— Problem statement —
Below are the records. List every line holding the word "Blender".

Records with scene code

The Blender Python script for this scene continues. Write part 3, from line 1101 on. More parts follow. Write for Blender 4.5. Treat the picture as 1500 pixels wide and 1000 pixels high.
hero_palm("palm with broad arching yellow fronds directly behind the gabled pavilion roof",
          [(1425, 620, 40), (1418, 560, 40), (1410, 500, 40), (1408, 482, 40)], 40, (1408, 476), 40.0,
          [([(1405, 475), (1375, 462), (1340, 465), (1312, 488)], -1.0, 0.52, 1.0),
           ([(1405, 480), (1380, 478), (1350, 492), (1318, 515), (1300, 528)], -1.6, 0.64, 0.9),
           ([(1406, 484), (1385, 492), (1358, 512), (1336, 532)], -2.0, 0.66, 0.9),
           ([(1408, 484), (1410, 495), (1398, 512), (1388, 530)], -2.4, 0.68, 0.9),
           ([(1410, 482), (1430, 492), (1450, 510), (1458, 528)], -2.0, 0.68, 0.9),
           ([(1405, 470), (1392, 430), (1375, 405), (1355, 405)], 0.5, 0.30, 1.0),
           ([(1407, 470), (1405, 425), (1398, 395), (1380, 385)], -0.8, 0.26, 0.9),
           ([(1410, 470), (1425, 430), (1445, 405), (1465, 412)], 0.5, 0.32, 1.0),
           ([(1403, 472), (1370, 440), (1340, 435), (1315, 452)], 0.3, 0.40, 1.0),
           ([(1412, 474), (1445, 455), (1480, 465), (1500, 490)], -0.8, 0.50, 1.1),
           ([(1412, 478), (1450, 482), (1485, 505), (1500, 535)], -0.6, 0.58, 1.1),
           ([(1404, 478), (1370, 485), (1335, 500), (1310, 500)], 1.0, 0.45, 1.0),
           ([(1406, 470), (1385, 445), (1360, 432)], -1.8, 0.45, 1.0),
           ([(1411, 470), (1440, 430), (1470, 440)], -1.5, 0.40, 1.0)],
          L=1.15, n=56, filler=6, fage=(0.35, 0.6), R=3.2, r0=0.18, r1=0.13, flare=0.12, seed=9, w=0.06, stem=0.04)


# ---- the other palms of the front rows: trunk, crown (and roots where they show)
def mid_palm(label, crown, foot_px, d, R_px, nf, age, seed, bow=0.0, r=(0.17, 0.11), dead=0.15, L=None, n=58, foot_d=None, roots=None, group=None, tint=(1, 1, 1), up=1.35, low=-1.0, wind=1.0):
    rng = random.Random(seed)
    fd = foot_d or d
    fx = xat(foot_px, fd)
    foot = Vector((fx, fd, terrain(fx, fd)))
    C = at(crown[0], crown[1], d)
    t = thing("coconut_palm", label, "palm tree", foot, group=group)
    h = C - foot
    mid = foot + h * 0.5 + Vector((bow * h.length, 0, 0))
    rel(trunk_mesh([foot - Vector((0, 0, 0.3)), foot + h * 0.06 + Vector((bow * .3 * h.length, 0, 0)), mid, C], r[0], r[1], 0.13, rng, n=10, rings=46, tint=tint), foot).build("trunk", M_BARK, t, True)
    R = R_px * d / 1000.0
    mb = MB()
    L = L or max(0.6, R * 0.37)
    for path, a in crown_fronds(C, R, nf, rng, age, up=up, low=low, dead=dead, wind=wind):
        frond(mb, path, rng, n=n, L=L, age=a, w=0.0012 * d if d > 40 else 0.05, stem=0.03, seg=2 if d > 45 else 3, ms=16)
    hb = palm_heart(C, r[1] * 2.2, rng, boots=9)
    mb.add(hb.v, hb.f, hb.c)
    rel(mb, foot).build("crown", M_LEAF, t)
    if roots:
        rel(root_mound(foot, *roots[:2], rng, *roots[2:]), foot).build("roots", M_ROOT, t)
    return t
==
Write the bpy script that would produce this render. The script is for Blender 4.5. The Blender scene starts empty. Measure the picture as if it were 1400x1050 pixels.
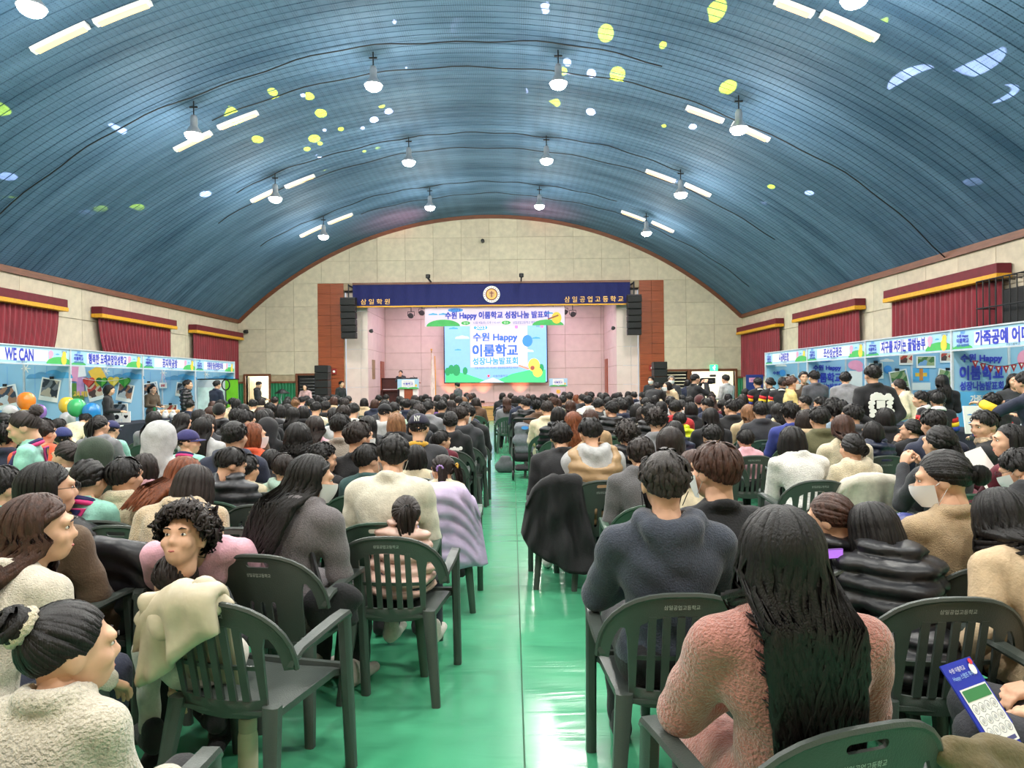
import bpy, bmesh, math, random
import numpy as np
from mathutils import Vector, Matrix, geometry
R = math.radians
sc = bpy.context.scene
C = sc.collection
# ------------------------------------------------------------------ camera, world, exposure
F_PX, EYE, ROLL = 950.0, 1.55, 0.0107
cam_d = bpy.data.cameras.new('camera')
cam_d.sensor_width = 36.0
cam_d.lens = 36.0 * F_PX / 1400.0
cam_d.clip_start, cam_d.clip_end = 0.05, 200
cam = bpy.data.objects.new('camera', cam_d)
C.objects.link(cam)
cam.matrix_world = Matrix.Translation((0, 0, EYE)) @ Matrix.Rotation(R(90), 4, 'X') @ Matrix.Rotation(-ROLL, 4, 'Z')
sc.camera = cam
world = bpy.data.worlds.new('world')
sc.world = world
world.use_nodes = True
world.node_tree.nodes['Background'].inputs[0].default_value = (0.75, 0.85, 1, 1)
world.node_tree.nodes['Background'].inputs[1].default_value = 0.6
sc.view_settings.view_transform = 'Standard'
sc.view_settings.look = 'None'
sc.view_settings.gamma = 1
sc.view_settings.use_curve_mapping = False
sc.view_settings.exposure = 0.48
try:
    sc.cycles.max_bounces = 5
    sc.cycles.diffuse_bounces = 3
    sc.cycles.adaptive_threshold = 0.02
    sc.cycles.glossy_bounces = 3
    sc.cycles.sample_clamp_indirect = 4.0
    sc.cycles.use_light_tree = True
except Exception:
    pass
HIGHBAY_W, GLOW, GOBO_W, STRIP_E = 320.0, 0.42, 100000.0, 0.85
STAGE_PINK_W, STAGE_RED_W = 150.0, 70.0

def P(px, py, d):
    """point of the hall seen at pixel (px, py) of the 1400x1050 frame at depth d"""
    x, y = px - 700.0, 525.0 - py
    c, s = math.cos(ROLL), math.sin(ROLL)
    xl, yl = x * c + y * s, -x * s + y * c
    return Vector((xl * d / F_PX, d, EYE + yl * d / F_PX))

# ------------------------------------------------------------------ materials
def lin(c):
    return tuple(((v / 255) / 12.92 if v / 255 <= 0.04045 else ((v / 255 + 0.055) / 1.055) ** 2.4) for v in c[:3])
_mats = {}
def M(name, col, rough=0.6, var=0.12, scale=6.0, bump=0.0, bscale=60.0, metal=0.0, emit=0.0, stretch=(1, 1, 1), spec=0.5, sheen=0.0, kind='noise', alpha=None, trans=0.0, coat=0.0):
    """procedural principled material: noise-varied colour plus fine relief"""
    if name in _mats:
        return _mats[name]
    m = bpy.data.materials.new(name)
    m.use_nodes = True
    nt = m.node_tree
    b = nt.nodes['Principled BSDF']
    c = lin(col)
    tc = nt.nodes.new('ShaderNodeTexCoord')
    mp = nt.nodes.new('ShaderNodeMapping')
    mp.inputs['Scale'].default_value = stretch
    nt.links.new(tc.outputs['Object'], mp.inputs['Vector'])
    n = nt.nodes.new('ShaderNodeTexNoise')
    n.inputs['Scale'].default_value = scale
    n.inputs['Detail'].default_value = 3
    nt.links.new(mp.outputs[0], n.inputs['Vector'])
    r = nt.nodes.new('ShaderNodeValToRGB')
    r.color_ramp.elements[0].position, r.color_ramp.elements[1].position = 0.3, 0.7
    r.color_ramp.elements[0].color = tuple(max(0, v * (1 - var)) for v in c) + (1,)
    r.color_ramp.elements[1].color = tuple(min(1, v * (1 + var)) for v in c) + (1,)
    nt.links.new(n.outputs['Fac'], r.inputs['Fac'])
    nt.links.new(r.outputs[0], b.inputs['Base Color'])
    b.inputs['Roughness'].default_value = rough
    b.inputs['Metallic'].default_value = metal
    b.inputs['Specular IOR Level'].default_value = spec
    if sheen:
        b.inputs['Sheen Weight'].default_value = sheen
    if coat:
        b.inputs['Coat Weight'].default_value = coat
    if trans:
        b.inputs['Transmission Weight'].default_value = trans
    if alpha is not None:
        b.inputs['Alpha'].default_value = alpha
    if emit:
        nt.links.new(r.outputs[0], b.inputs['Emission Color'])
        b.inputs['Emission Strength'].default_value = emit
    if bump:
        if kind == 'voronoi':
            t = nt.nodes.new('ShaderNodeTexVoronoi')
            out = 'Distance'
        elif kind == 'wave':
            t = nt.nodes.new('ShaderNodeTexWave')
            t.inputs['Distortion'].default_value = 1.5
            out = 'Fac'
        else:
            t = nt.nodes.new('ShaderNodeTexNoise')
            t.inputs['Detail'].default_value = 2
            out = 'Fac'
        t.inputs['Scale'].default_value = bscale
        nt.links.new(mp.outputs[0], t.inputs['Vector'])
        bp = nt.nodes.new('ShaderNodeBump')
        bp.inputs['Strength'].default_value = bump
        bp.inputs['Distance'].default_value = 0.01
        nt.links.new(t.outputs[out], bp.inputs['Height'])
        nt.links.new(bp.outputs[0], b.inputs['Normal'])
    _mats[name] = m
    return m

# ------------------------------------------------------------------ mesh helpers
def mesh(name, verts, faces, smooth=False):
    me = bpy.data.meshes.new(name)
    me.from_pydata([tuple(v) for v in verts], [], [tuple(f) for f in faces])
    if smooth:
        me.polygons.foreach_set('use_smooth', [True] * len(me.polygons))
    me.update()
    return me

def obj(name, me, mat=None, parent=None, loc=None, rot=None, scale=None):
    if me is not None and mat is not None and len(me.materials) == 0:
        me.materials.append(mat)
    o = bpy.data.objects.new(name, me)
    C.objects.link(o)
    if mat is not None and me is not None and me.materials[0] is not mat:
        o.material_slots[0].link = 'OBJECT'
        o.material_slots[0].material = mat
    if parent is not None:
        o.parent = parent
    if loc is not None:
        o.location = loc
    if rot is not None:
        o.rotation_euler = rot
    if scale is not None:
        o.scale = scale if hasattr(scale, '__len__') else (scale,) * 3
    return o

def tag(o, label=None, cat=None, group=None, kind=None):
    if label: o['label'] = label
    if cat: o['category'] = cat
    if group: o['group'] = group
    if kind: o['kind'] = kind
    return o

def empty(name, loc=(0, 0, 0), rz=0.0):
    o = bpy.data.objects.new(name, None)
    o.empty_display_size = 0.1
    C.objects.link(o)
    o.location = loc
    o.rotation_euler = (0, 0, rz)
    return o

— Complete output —
The Blender Python script for this scene continues. Write part 3, from line 1101 on. More parts follow. Write for Blender 4.5. Treat the picture as 1500 pixels wide and 1000 pixels high.
Write the bpy script that would produce this render. The script is for Blender 4.5. The Blender scene starts empty. Measure the picture as if it were 1400x1050 pixels.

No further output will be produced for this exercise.